In sum, Samantha is really the best person in the entire world that I haven’t talked to in five years. I’m happy to provide any more details if you want, just give me some notice so I can have her write up some bullet points for me.

Best,

Professor Roped Into This

Grant Writing Sucks

Grant Writing Forever Alone

Grant Writing Forever Alone

I am a happy, confident person. I generally do the things I have learned are beneficial to my learning success*. But grant writing is the loneliest, awful-est, ego-destroying-est task I have ever had set before me.

As I mentioned previously, this is my first semester of dissertation grant writing. I am keeping in mind the following pieces of sage wisdom:

  1. this process sucks for pretty much everyone
  2. it will eventually get better as I practice more (even though it may still suck a lot)**
  3. getting support from peers is a good thing (think samples, writing groups, and editing)
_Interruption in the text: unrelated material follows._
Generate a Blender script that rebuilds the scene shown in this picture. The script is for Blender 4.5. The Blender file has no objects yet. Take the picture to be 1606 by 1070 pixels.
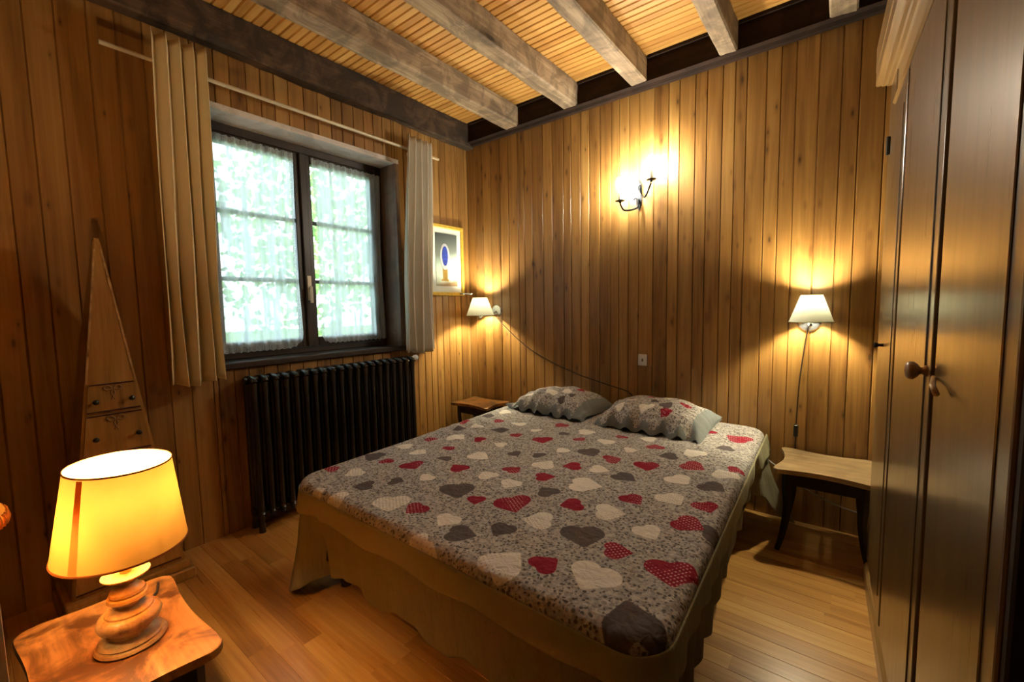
import bpy, bmesh, math, random
import numpy as np
from mathutils import Vector, Matrix, noise
PI = math.pi
rnd = random.Random(7)
S = bpy.context.scene
COL = S.collection

# ---------------------------------------------------------------- camera, world, exposure
def cam_setup():
    cd = bpy.data.cameras.new('camera'); cam = bpy.data.objects.new('camera', cd); COL.objects.link(cam)
    a, b, c = 0.6612, 1.4903, -0.0168
    M = Matrix.Rotation(a, 4, 'Z') @ Matrix.Rotation(b, 4, 'X') @ Matrix.Rotation(c, 4, 'Z')
    cam.matrix_world = Matrix.Translation((0, 0, 1.2)) @ M
    cd.sensor_width = 36; cd.lens = 670.6 * 36 / 1606; cd.clip_start = 0.02
    S.camera = cam
cam_setup()
w = bpy.data.worlds.new('world'); S.world = w; w.use_nodes = True
nt = w.node_tree; nt.nodes.clear()
wo = nt.nodes.new('ShaderNodeOutputWorld'); bg = nt.nodes.new('ShaderNodeBackground')
sky = nt.nodes.new('ShaderNodeTexSky'); sky.sky_type = 'HOSEK_WILKIE'; sky.turbidity = 4; sky.ground_albedo = .4
sky.sun_direction = Vector((.35, .55, .75)).normalized()
mx = nt.nodes.new('ShaderNodeMix'); mx.data_type = 'RGBA'; mx.inputs[0].default_value = .7
nt.links.new(sky.outputs[0], mx.inputs[6]); mx.inputs[7].default_value = (.74, .93, 1, 1)
nt.links.new(mx.outputs[2], bg.inputs[0]); bg.inputs[1].default_value = 5.0
nt.links.new(bg.outputs[0], wo.inputs[0])
vs = S.view_settings; vs.view_transform = 'Standard'; vs.look = 'None'; vs.exposure = 0.75; vs.gamma = 1; vs.use_curve_mapping = False
sd = bpy.data.lights.new('sun', 'SUN'); sd.energy = 4; sd.angle = .03; sd.color = (1, .96, .88)
so = bpy.data.objects.new('sun', sd); COL.objects.link(so)
so.rotation_euler = Vector((.35, .55, .75)).to_track_quat('Z', 'Y').to_euler()

XL, YB, ZC = -2.58, 2.73, 2.70      # left wall, back wall, ceiling
XR, YN = 0.80, -1.30                # right wall, wall behind the camera

# ---------------------------------------------------------------- materials
MATS = {}
def newmat(name):
    m = bpy.data.materials.new(name); m.use_nodes = True
    nt = m.node_tree; nt.nodes.clear(); MATS[name] = m
    out = nt.nodes.new('ShaderNodeOutputMaterial')
    return m, nt, out
class N:
    def __init__(s, nt): s.nt = nt
    def __call__(s, t, **kw):
        n = s.nt.nodes.new(t)
        for k, v in kw.items(): setattr(n, k, v)
        return n
    def link(s, a, b): s.nt.links.new(a, b)
    def val(s, x, sock):
        if hasattr(x, 'links') or hasattr(x, 'is_linked'): s.nt.links.new(x, sock)
        else: sock.default_value = x
    def math(s, op, a, b=0, c=0, clamp=False):
        n = s('ShaderNodeMath', operation=op, use_clamp=clamp); s.val(a, n.inputs[0]); s.val(b, n.inputs[1]); s.val(c, n.inputs[2]); return n.outputs[0]
    def mix(s, f, a, b, mode='MIX'):
        n = s('ShaderNodeMix', data_type='RGBA', blend_type=mode); s.val(f, n.inputs[0]); s.col(a, n.inputs[6]); s.col(b, n.inputs[7]); return n.outputs[2]
    def col(s, x, sock):
        if isinstance(x, tuple): sock.default_value = (x[0], x[1], x[2], 1)
        else: s.link(x, sock)
    def ramp(s, f, stops, interp='LINEAR'):
        n = s('ShaderNodeValToRGB'); n.color_ramp.interpolation = interp; s.link(f, n.inputs[0])
        e = n.color_ramp.elements
        while len(e) < len(stops): e.new(.5)
        for el, (p, c) in zip(e, stops):
            el.position = p; el.color = (c, c, c, 1) if not isinstance(c, tuple) else (c[0], c[1], c[2], 1)
        return n.outputs[0]
    def sstep(s, x, a, b):
        n = s('ShaderNodeMapRange', interpolation_type='SMOOTHSTEP'); s.val(x, n.inputs[0]); n.inputs[1].default_value = a; n.inputs[2].default_value = b; return n.outputs[0]
    def vec(s, sc, rot=(0,0,0), src='Object', add=None):
        tc = s('ShaderNodeTexCoord'); v = tc.outputs[src]
        if add is not None:
            ad = s('ShaderNodeVectorMath', operation='ADD'); s.link(v, ad.inputs[0]); s.link(add, ad.inputs[1]); v = ad.outputs[0]
        mp = s('ShaderNodeMapping'); s.link(v, mp.inputs[0]); mp.inputs['Scale'].default_value = sc; mp.inputs['Rotation'].default_value = rot
        return mp.outputs[0]
    def noise(s, v, scale, detail=4, rough=.55, dist=0):
        n = s('ShaderNodeTexNoise'); s.link(v, n.inputs['Vector']); n.inputs['Scale'].default_value = scale; n.inputs['Detail'].default_value = detail
        n.inputs['Roughness'].default_value = rough; n.inputs['Distortion'].default_value = dist; return n.outputs[0]
    def voro(s, v, scale, feature='F1', out='Distance', rndm=1):
        n = s('ShaderNodeTexVoronoi', feature=feature); s.link(v, n.inputs['Vector']); n.inputs['Scale'].default_value = scale; n.inputs['Randomness'].default_value = rndm
        return n.outputs[out]
    def bump(s, h, strength, dist=.01, nrm=None):
        n = s('ShaderNodeBump'); n.inputs['Strength'].default_value = strength; n.inputs['Distance'].default_value = dist; s.link(h, n.inputs['Height'])
        if nrm: s.link(nrm, n.inputs['Normal'])
        return n.outputs[0]
    def bsdf(s, out, col, rough=.5, metal=0, nrm=None, **kw):
        p = s('ShaderNodeBsdfPrincipled'); s.col(col, p.inputs['Base Color']); s.val(rough, p.inputs['Roughness']); s.val(metal, p.inputs['Metallic'])
        if nrm: s.link(nrm, p.inputs['Normal'])
        for k, v in kw.items(): s.val(v, p.inputs[k])
        if out: s.link(p.outputs[0], out.inputs[0])
        return p
def lin(r, g, b):
    f = lambda c: (c/255/12.92) if c/255 <= .04045 else ((c/255+.055)/1.055)**2.4
    return (f(r), f(g), f(b))
def plain(name, c, rough=.5, metal=0, nz=.12, scale=12, coat=0, bump=0):
    m, nt, out = newmat(name); n = N(nt)
    v = n.vec((1, 1, 1)); f = n.noise(v, scale, 5)
    dark = tuple(x*(1-nz*2) for x in c); lite = tuple(min(1, x*(1+nz)) for x in c)
    col = n.mix(n.ramp(f, [(.3, 0.), (.7, 1.)]), dark, lite)
    nr = n.bump(f, bump, .004) if bump else None
    n.bsdf(out, col, rough, metal, nr, **{'Coat Weight': coat, 'Coat Roughness': .15})
    return m
def wood(name, dark, mid, lite, axis='Z', knots=.8, rough=.4, coat=.25, grain=1, rv=.35, gs=1., knotscale=1., spec=.5, coatr=.25, wear=0, bump=.15, aniso=0):
    """board wood: axis is the grain direction in object space; uses the board_random face attribute"""
    m, nt, out = newmat(name); n = N(nt)
    at = n('ShaderNodeAttribute', attribute_name='board_random'); r = at.outputs['Fac']
    cb = n('ShaderNodeCombineXYZ'); o7 = n.math('MULTIPLY', r, 37.3); o3 = n.math('MULTIPLY', r, 91.7)
    for i in range(3): n.link(o7 if i != 1 else o3, cb.inputs[i])
    def sc(al, ac): return {'X': (al, ac, ac), 'Y': (ac, al, ac), 'Z': (ac, ac, al)}[axis]
    v1 = n.vec(sc(.9*gs, 14*gs), add=cb.outputs[0]); v2 = n.vec(sc(2.5*gs, 90*gs), add=cb.outputs[0]); v3 = n.vec(sc(2.6*knotscale, 7.5*knotscale), add=cb.outputs[0])
    vo = n('ShaderNodeTexVoronoi', feature='F1'); n.link(v3, vo.inputs['Vector']); vo.inputs['Scale'].default_value = 1.
    kd = n.math('ADD', vo.outputs['Distance'], n.math('MULTIPLY', n.math('SUBTRACT', n.noise(v2, .5, 2), .5), .06))
    sep = n('ShaderNodeSeparateColor'); n.link(vo.outputs['Color'], sep.inputs[0])
    has = n.math('GREATER_THAN', sep.outputs[0], 1-knots*.62)
    rad = n.math('MULTIPLY_ADD', sep.outputs[1], .07, .05)
    kr = n.math('DIVIDE', kd, rad)
    knot = n.math('MULTIPLY', n.math('SUBTRACT', 1, n.sstep(kr, .55, 1.25)), has)
    ring = n.math('MULTIPLY', n.math('SUBTRACT', 1, n.sstep(kr, 1., 3.2)), has)
    g1 = n.noise(v1, 1, 5, .6, 1.2); g2 = n.noise(v2, 1, 3, .5, .3)
    f = n.math('ADD', n.math('MULTIPLY', g1, .62), n.math('MULTIPLY', g2, .38*grain))
    f = n.math('SUBTRACT', f, n.math('MULTIPLY', ring, .12))
    f = n.math('ADD', f, n.math('MULTIPLY', n.math('SUBTRACT', r, .5), rv))
    col = n.ramp(f, [(.22, dark), (.5, mid), (.78, lite)])
    col = n.mix(n.math('MULTIPLY', knot, .85), col, tuple(x*.28 for x in dark))
    if wear:
        vw = n.vec((1, 1, 1)); wn = n.noise(vw, 6, 6, .65, .8)
        col = n.mix(n.math('MULTIPLY', n.ramp(wn, [(.42, 0.), (.56, 1.)]), wear), col, tuple(x*.35 for x in dark))
    rr = n.math('ADD', n.math('MULTIPLY', g2, .15), rough-.07)
    nr = n.bump(f, bump, .003)
    n.bsdf(out, col, rr, 0, nr, **{'Coat Weight': coat, 'Coat Roughness': coatr, 'Specular IOR Level': spec})
    return m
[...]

This wisdom, while good to know, generally doesn’t make me feel better. Neither do assurances of my awesomeness. I think this feeling of soul-wrenching inadequacy has a great deal in common with how I have felt in some of my most socially painful phases: when I have experienced personal rejection that I took as proof that I was fundamentally flawed. The best advice I ever got on how to deal – at least temporarily – with these feelings was to call the person doing the rejection a “dumb bitch”. So I think the time has come for me to stop thinking of Fulbright as my “new best friend”, and to realize that she might just be a dumb bitch*** whose opinion of me should not reshape my world.
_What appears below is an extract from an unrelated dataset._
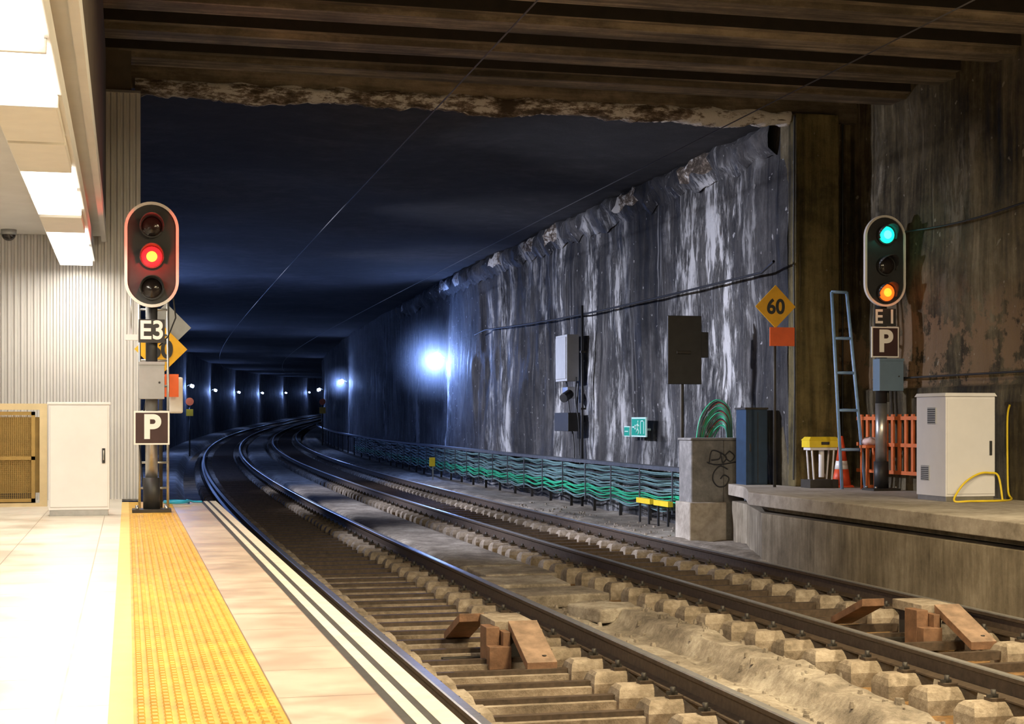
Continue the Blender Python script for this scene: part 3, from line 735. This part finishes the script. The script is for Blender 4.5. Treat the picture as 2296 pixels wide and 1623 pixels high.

Any other strategies for dealing with the similar yucky feelings are welcome. Except for @xarkgirl‘s because liquor is expensive and I’ve got a long semester ahead of me.

* These vary so much by person that it does not seem worth wasting a blog post enumerating them.
** Getting better at it is simplified with such awesome tools as Dr. Karen’s Foolproof Grant Template, by Dr. Karen Kelsky of The Professor Is In (http://theprofessorisin.com), which I highly recommend.
*** Yes, “dumb bitch” is a vitriolic and sexist thing to actually call someone and not something I endorse “in real life”. But the point of the original advice, and the application here, is to utterly disengage from one’s sense of obligations of appearing to be a good person to the rejecter in question. Thus, the immorality of it serves as a way to really turn off one’s instinct to “be good” so that instead one can focus on the task at hand.
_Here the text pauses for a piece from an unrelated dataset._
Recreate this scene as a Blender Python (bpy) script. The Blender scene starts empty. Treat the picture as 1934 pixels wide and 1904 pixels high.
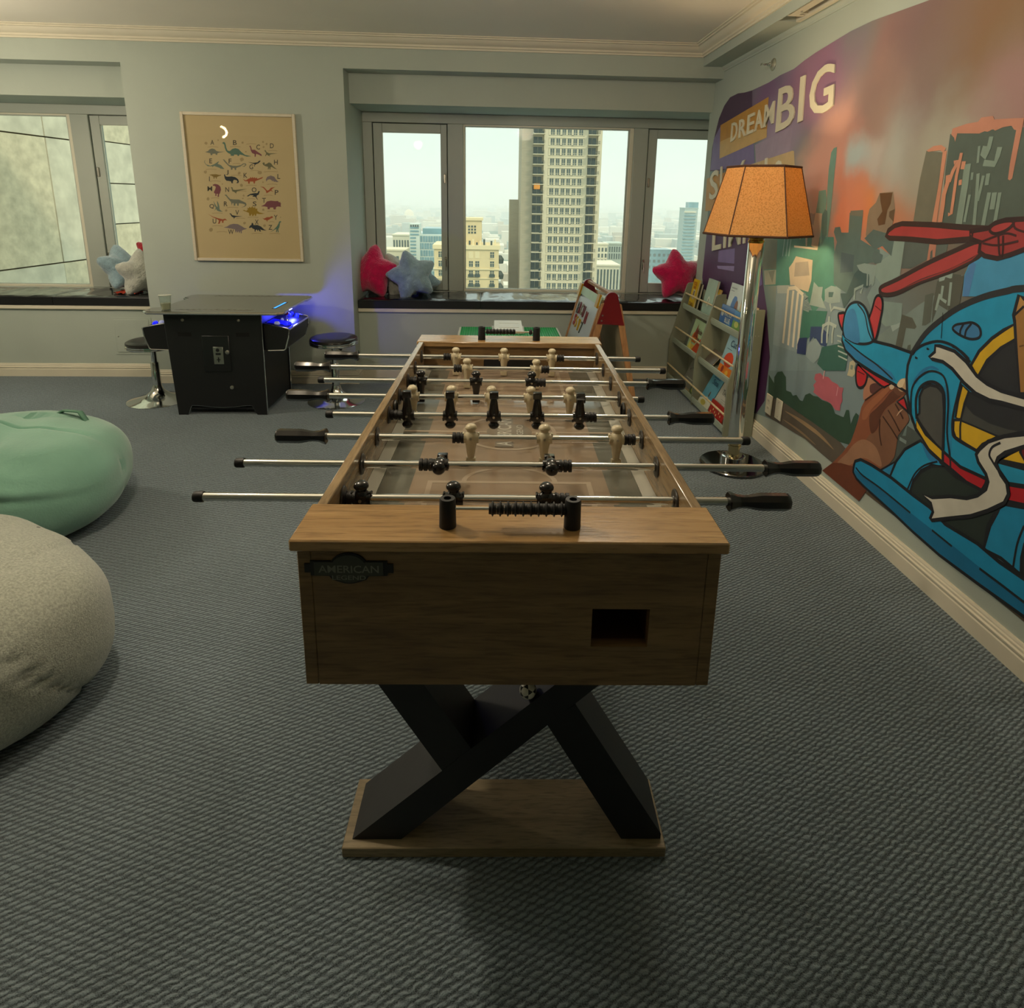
import bpy, bmesh, math, random
from mathutils import Vector, Matrix, noise
S = bpy.context.scene
COL = S.collection
R_ = math.radians
random.seed(7)

# ------------------------------------------------------------------ camera
FPX, CX, CY = 1182.33, 978.82, 662.71          # focal length and principal point for a 1934 x 1904 frame
PITCH, ROLL, YAW, EYE = 0.23782, 0.01813, 0.0496, 1.36674

def cam_axes():
    f = Vector((math.sin(YAW), math.cos(YAW), 0)); r = Vector((math.cos(YAW), -math.sin(YAW), 0)); u = Vector((0, 0, 1))
    f2 = f*math.cos(PITCH) - u*math.sin(PITCH); u2 = u*math.cos(PITCH) + f*math.sin(PITCH)
    return r*math.cos(ROLL) + u2*math.sin(ROLL), u2*math.cos(ROLL) - r*math.sin(ROLL), f2
CR, CU, CF = cam_axes()
cam = bpy.data.cameras.new('camera'); camo = bpy.data.objects.new('camera', cam); COL.objects.link(camo)
m3 = Matrix((CR, CU, -CF)).transposed()
camo.matrix_world = Matrix.Translation((0, 0, EYE)) @ m3.to_4x4()
cam.sensor_fit = 'HORIZONTAL'; cam.sensor_width = 36; cam.lens = FPX/1934*36
cam.shift_x = (967-CX)/1934; cam.shift_y = (CY-952)/1934
cam.clip_start = 0.05; cam.clip_end = 20000
S.camera = camo

def at(px, py, x=None, y=None, z=None):
    """the point of a world plane that a pixel of the photograph shows"""
    v = CF + CR*((px-CX)/FPX) - CU*((py-CY)/FPX)
    t = x/v.x if x is not None else (y/v.y if y is not None else (z-EYE)/v.z)
    return Vector((v.x*t, v.y*t, EYE+v.z*t))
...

Meet My New Best Friends Fulbright, SSRC and Wenner Gren

This is my first semester of real grant writing, and that  means that suddenly my whole life revolves around getting to know what sorts of things I need to do to become BEST friends with the people distributing that money. I want to know everything about them so that they think I’m the coolest. You like salsa and pickle flavored ice cream? What a surprise! Me too! Allow me to introduce them.

Fulbright is super eager and new to the area (she probably just got a job at a local NGO). She imagines you to be potential soul-sisters but she’s not really interested in your work*. She likes to hang out, but not just chatting over a drink or anything like that. She’d rather go dancing, volunteer at soup kitchens, and ride the double decker tour bus. She also wants you to tell her about all your other friends.

By contrast, SSRC and Wenner Gren are work buddies from the University. In fact, it’s hard to imagine hanging out with them in any other context. They each have their little quirks. SSRC is delighted when he recognizes dropped names. Wenner Gren is a bit of a luddite (keeps paper back-ups of everything) but loves to sit and talk about new ideas and directions. In election season SSRC keeps track of the constellations of political alliances and Wenner Gren likes to forecast what will happen next. SSRC reads the literary fiction recommended by the New York Review of Books but you’re more likely to find Wenner Gren with her nose in a good dystopian fic.

Secretly, though, I know I’m just barely scratching the surface with these guys and if anyone knows them better, they should give me the inside scoop.

*Even though you’re pretty sure that your work is your soul.